I don’t think Obama killed the Reagan revolution. I think it was getting old — it had lasted nearly three decades. But I think the Reagan influence effectively was killed by President Bush’s lengthy Iraq war, which proved so expensive that it was no longer possible to transfer wealth to the rich at the Reagan-era rate without running up huge deficits.

What Ricks gets right here is that Bush was responsible for bringing an end to the era of national conservative and Republican political ascendancy that began with Reagan. The Iraq war was a large part of why that ascendancy ended, but it was not the only cause. As I mentioned in the post yesterday, the Bush-era GOP failed and was seen to have failed across the board. Reagan’s policies came to be associated with economic recovery and overall foreign policy competence, and on both counts Bush’s policies trashed his party’s reputation as trustworthy stewards.

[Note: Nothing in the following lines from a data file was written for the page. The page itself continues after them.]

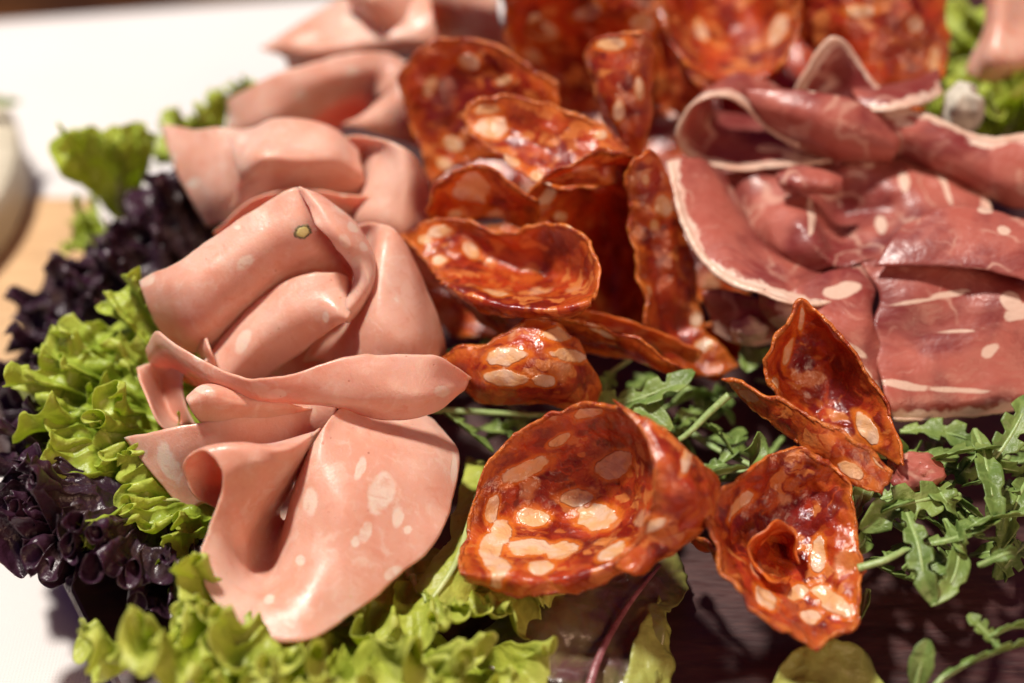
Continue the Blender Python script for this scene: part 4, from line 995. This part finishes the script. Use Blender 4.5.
rocket('rocket leaf on a thin straight stem between band and cone slice', [(560,415,1.4),(575,412,1.5),(590,410,1.5)], .2, 12, stem=[(432,410,1.7),(480,412,1.7),(530,415,1.6)])
# right cluster
rocket('rocket leaf lying under the pale lower edge of the broad ham', [(900,432,2.0),(935,432,2.1),(968,440,2.1),(985,452,2.0)], .42, 13)
rocket('large lobed rocket leaf in the middle of the right cluster', [(905,470,2.1),(935,458,2.4),(968,452,2.6),(1000,448,2.6)], .50, 14)
rocket('rocket leaf reaching up to the right edge of the photo', [(985,470,2.2),(1005,445,2.5),(1022,415,2.8),(1030,395,2.9)], .42, 15)
rocket('rocket leaf curling down with a rounded tip at the right', [(975,430,2.4),(985,460,2.6),(992,495,2.5),(1000,530,2.2)], .36, 16, lobes=2, depth=.3)
rocket('rocket leaf spread over the yellowish stem, left of the right cluster', [(960,495,2.2),(925,500,2.4),(890,510,2.3),(860,530,2.0)], .52, 17)
rocket('rocket leaf with a thick yellowish stem beside the cupped slice', [(925,545,2.3),(950,540,2.4),(975,530,2.4),(1000,520,2.3)], .42, 18, stem=[(858,568,2.2),(885,560,2.4),(905,550,2.4)])
rocket('rocket leaf drooping into a loop above the bare board', [(905,510,2.4),(918,545,2.5),(925,580,2.3),(935,605,2.0)], .34, 19)
rocket('rocket leaf bent round at the bottom of the right cluster', [(945,520,2.2),(958,550,2.3),(950,585,2.2),(930,605,2.0)], .30, 20, lobes=2, depth=.3)
rocket('dark rocket leaf lowest in the right cluster', [(868,560,1.6),(895,575,1.5),(920,585,1.4)], .38, 21)
rocket('rocket leaf lying behind the tip of the drooping one', [(1035,470,1.9),(1022,490,2.0),(1010,520,1.9),(1000,550,1.7)], .34, 22)
rocket('small rocket leaf at the base of the cupped slice', [(868,590,1.2),(864,608,1.2),(858,622,1.1)], .2, 23, lobes=1, depth=.2)
rocket('rocket leaf beside the small pink ham scrap', [(880,500,1.9),(900,492,2.0),(930,488,2.1)], .34, 24)
# bottom right
rocket('upright oval rocket leaf at the bottom right', [(915,692,1.2),(920,668,1.6),(928,640,2.0)], .30, 25, lobes=1, depth=.08)
rocket('branching rocket leaf in the bottom right corner', [(940,680,1.5),(968,664,1.7),(1000,652,1.8),(1040,640,1.8)], .36, 26, stem=[(925,700,1.2)  ,(932,690,1.4)])
rocket('small curled rocket leaf above the corner one', [(1000,650,1.7),(985,632,1.9),(968,615,2.0)], .24, 27)
rocket('rocket leaf cut off by the right edge near the bottom', [(985,640,1.8),(1010,628,1.9),(1045,630,1.8)], .28, 28)
for x, y, z, a, lb in [(640,420,.6,0,'low rocket leaf deepest in the central gap'), (680,450,.5,1,'low rocket leaf beneath the thick cut stem'),
                       (720,400,.7,2,'low rocket leaf beneath the front flap of the pointed slice'), (760,500,.4,3,'low rocket leaf under the cupped slice'),
                       (700,500,.4,5,'low rocket leaf between largest and cupped chorizo'), (560,425,.5,2.5,'low rocket leaf under the cone slice'),
                       (520,425,.6,1.2,'low rocket leaf next to the long mortadella band'), (1010,560,.8,2.2,'low rocket leaf at the right edge over bare board'),
                       (960,470,1.5,.4,'rocket leaf lying beneath the large lobed one'), (900,530,1.3,.7,'shaded rocket leaf under the spread out one'),
                       (1000,500,1.6,2.0,'rocket leaf between the rounded tip and the right edge'), (880,445,1.9,.2,'rocket leaf touching the pointed chorizo slice'),
                       (945,500,1.9,1.1,'rocket leaf at the very centre of the right cluster'), (935,565,1.5,2.6,'rocket leaf just above the bent one')]:
    rocket(lb, [(x-25*math.cos(a), y-20*math.sin(a), z), (x, y, z+.5), (x+28*math.cos(a), y+22*math.sin(a), z+.2)], .36, 30+x*.13)

# ------------------------------------------------------------------ scraps
def scrap(name, label, cat, c, r, mat, seed, group=None):
    """a small torn lump"""
    c = P(*c); nu, nv = 24, 36
    u = np.linspace(.02, math.pi-.02, nu)[:, None]; v = np.linspace(0, 2*math.pi, nv)[None]
    d = np.stack([np.sin(u)*np.cos(v), np.sin(u)*np.sin(v), np.cos(u)*np.ones_like(v)], -1)
    rr = 1+.35*fbm(d*1.6+seed, 3); rr[:, -1] = rr[:, 0]
    G = c+d*np.array(r)*rr[..., None]
    V = G.reshape(-1, 3); idx = np.arange(nu*nv).reshape(nu, nv)
    F = np.stack([idx[:-1, :-1], idx[1:, :-1], idx[1:, 1:], idx[:-1, 1:]], -1).reshape(-1, 4)
    org = np.array([c[0], c[1], V[:, 2].min()])
    return tag(mesh(name, V, F, mat, org, {'pos': V, 'edge': np.full(len(V), 2.0), 'fat': np.full(len(V), -1.0), 'rimd': np.full(len(V), 9.0)}), label, cat, group)
scrap('ham_scrap', 'small pink ham scrap between pointed chorizo and rocket', 'cured ham', (918,472,2.3), (.5,.45,.25), M_HAM, 3)
scrap('mozzarella_piece', 'blurred pale cream lump beside the green leaves at top right', 'cheese', (963,112,4.9), (.42,.4,.6), M_CHEESE, 5)
scrap('ham_scrap', 'translucent lump of ham jelly below the white fat fold', 'cured ham', (750,330,2.5), (.40,.35,.28), M_FAT, 8)
mort('blurred pale pink mortadella slice cut off by the top right corner', [
    [[(985,-20,6.4),(1000,-25,6.6),(1020,-22,6.5),(1060,-20,6.3)],[(985,20,5.6),(1000,20,5.9),(1022,20,5.8),(1060,25,5.6)],[(972,50,5.0),(990,58,5.3),(1015,60,5.3),(1060,60,5.0)],[(965,72,4.5),(985,80,4.6),(1010,76,4.7),(1060,75,4.5)]]], 60.0)
rocket('green herb sprig on the pale round board at the left edge', [(-35,112,.7),(-12,106,.9),(20,101,.8)], .3, 61)

def tangle(n, box, zr, label, group, seed, w=(.18, .34)):
    r_ = np.random.default_rng(seed)
    for k in range(n):
        x = r_.uniform(box[0], box[2]); y = r_.uniform(box[1], box[3]); z = r_.uniform(*zr); a = r_.uniform(0, 6.28); L = r_.uniform(18, 36)
        c, q = math.cos(a)*L, math.sin(a)*L*.8; bx, by = r_.uniform(-10, 10, 2)
        rt = rocket(label, [(x-c, y-q, z), (x+bx, y+by, z+.35), (x+c, y+q, max(z-.1, .2))], r_.uniform(*w), seed+k*.7, lobes=int(r_.integers(1, 4)), depth=r_.uniform(.2, .6))
        rt['group'] = group
tangle(36, (850, 435, 1015, 590), (.6, 2.3), 'small rocket leaf tangled low in the dense right hand cluster', 'small tangled rocket leaves at the right', 300)
tangle(24, (590, 380, 800, 500), (.3, 1.5), 'small rocket leaf tangled low in the dark central gap', 'small tangled rocket leaves in the centre', 400)
tangle(10, (440, 300, 560, 450), (.2, 1.0), 'small rocket leaf in the shade right of the front mortadella', 'small rocket leaves beside the front mortadella', 500)
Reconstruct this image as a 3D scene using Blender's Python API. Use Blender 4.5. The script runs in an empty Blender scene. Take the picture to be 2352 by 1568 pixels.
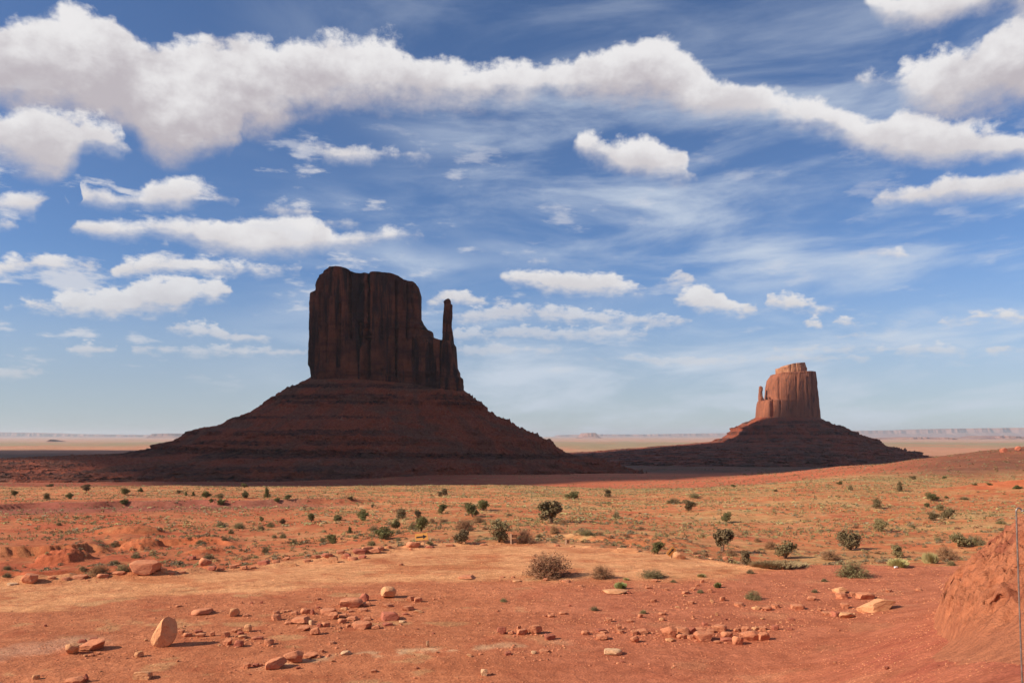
import bpy, bmesh, math, random
import numpy as np
from mathutils import Vector

sc = bpy.context.scene
COL = sc.collection
F = 1024 * 28 / 36.0            # focal length in pixels of a 1024 wide frame
HY = 435.0                      # row of the horizon in that frame

# ------------------------------------------------------------------ camera
cd = bpy.data.cameras.new('camera')
cd.lens = 28; cd.sensor_width = 36; cd.clip_start = 0.1; cd.clip_end = 200000
cd.shift_y = 94 / 1024
cam = bpy.data.objects.new('camera', cd); COL.objects.link(cam)
cam.rotation_euler = (math.radians(90), 0, 0)
sc.camera = cam

# ------------------------------------------------------------------ sun
SUN_EL = math.radians(31.0)
sv = Vector((-0.965, -0.263, 0)).normalized() * math.cos(SUN_EL)
SUN = Vector((sv.x, sv.y, math.sin(SUN_EL)))      # direction towards the sun
sl = bpy.data.lights.new('sun', 'SUN'); sl.energy = 5.0; sl.angle = math.radians(0.5)
sl.color = (1.0, 0.90, 0.73)
so = bpy.data.objects.new('sun', sl); COL.objects.link(so)
so.rotation_euler = (-SUN).to_track_quat('-Z', 'Y').to_euler()

vs = sc.view_settings
sc.display_settings.display_device = 'sRGB'
vs.view_transform = 'Standard'; vs.look = 'None'; vs.gamma = 1.0; vs.exposure = 0.50
vs.use_curve_mapping = False
sc.cycles.use_denoising = True
sc.cycles.max_bounces = 5; sc.cycles.diffuse_bounces = 3; sc.cycles.volume_bounces = 0
sc.cycles.transparent_max_bounces = 4
sc.cycles.sample_clamp_indirect = 4

# ------------------------------------------------------------------ node helper
class NT:
    def __init__(s, tree): s.t = tree; s.n = tree.nodes; s.l = tree.links
    def new(s, typ, **kw):
        n = s.n.new(typ)
        for k, v in kw.items(): setattr(n, k, v)
        return n
    def put(s, sock, v):
        if hasattr(v, 'is_output'): s.l.new(v, sock)
        else:
            if isinstance(v, (tuple, list, np.ndarray)):
                v = [float(q) for q in v]
                if sock.type == 'RGBA' and len(v) == 3: v.append(1.0)
            sock.default_value = v
    def m(s, op, a, b=None, c=None, clamp=False):
        n = s.new('ShaderNodeMath', operation=op); n.use_clamp = clamp
        s.put(n.inputs[0], a)
        if b is not None: s.put(n.inputs[1], b)
        if c is not None: s.put(n.inputs[2], c)
        return n.outputs[0]
    def mr(s, v, a, b, c=0.0, d=1.0, kind='SMOOTHSTEP'):
        n = s.new('ShaderNodeMapRange', interpolation_type=kind)
        s.put(n.inputs[0], v)
        for i, q in enumerate((a, b, c, d)): s.put(n.inputs[1 + i], q)
        return n.outputs[0]
    def mix(s, f, a, b, blend='MIX'):
        n = s.new('ShaderNodeMix', data_type='RGBA', blend_type=blend)
        s.put(n.inputs[0], f)
        for k, q in ((6, a), (7, b)):
            s.put(n.inputs[k], q)
        return n.outputs[2]
    def comb(s, x, y, z):
        n = s.new('ShaderNodeCombineXYZ')
        for i, q in enumerate((x, y, z)): s.put(n.inputs[i], q)
        return n.outputs[0]
    def noise(s, vec, scale, detail=4, rough=0.55, dist=0.0, lac=2.0, out=0, typ='FBM'):
        n = s.new('ShaderNodeTexNoise')
        n.noise_type = typ
        s.put(n.inputs['Vector'], vec); n.inputs['Scale'].default_value = scale
        n.inputs['Detail'].default_value = detail; n.inputs['Roughness'].default_value = rough
        n.inputs['Distortion'].default_value = dist; n.inputs['Lacunarity'].default_value = lac
        return n.outputs[out]
    def mapping(s, vec, scale=(1, 1, 1), loc=(0, 0, 0), rot=(0, 0, 0)):
        n = s.new('ShaderNodeMapping'); s.put(n.inputs[0], vec)
        n.inputs['Scale'].default_value = scale; n.inputs['Location'].default_value = loc
        n.inputs['Rotation'].default_value = rot
        return n.outputs[0]

# ------------------------------------------------------------------ world: sky with clouds
W = bpy.data.worlds.new('World'); sc.world = W; W.use_nodes = True
W.cycles.sampling_method = 'MANUAL'; W.cycles.sample_map_resolution = 512
t = NT(W.node_tree); t.n.clear()
sky = t.new('ShaderNodeTexSky'); sky.sky_type = 'NISHITA'; sky.sun_disc = False
sky.sun_elevation = SUN_EL; sky.sun_rotation = math.atan2(SUN.x, SUN.y)
sky.altitude = 1700; sky.air_density = 1.0; sky.dust_density = 0.6; sky.ozone_density = 2.0
tc = t.new('ShaderNodeTexCoord')
sep = t.new('ShaderNodeSeparateXYZ'); t.l.new(tc.outputs['Generated'], sep.inputs[0])
dx, dy, dz = sep.outputs
az = t.m('ARCTAN2', dx, dy)
hyp = t.m('SQRT', t.m('ADD', t.m('MULTIPLY', dx, dx), t.m('MULTIPLY', dy, dy)))
el = t.m('DIVIDE', dz, t.m('MAXIMUM', hyp, 0.02))
ec = t.m('MAXIMUM', el, 0.0)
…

The Iraq war was expensive in many ways, but the expense of that unnecessary war by itself was not what wrecked Bush’s presidency or the GOP’s political fortunes. What made the expense and the casualties so outrageous was that there had been no good reason for the war, the official justifications for the war were all bogus, the management of the war was so inept, and Republican boosters of the war remained oblivious to all of this for years. The Iraq war did so much damage to the Republican reputation for competence on matters of national security and foreign policy because it inflicted serious damage to U.S. interests rather than advancing them. The war represented a significant departure from the conduct of previous Republican administrations, it went horribly wrong, and to this day many Republican leaders still imagine that it was a success. If there was one thing that Republicans were supposed to be good at, it was in the effective and careful stewardship of U.S. foreign policy, and Bush threw all of that away in a few years while his supporters cheered him on.

Bushism was not simply the reckless and aggressive foreign policy that most people identify with it. It was also supposed to represent a “reform” of Reaganism comparable to what Clinton had done for the Democrats and Blair had done for Labour, and it was defined by the Republican embrace of government intervention and the expansion of the size and role of the federal government into areas that Republicans had previously considered unacceptable. Bushism was intended as a modernization of Reaganism, but it mainly succeeded only in copying the least desirable features of Reagan’s tenure, such as exploding deficits and increased military spending. As a final blow, Bush presided over the beginning of a huge financial and economic calamity.

As Bushism replaced and in some respects repudiated Reaganism, it also destroyed the public’s confidence in Republican governance. The truth is that Bushism had killed Reaganism years before Obama started his first presidential campaign. When Bushism tried to replace Reaganism as the glue of a new political coalition, it ended up shattering the old coalition instead.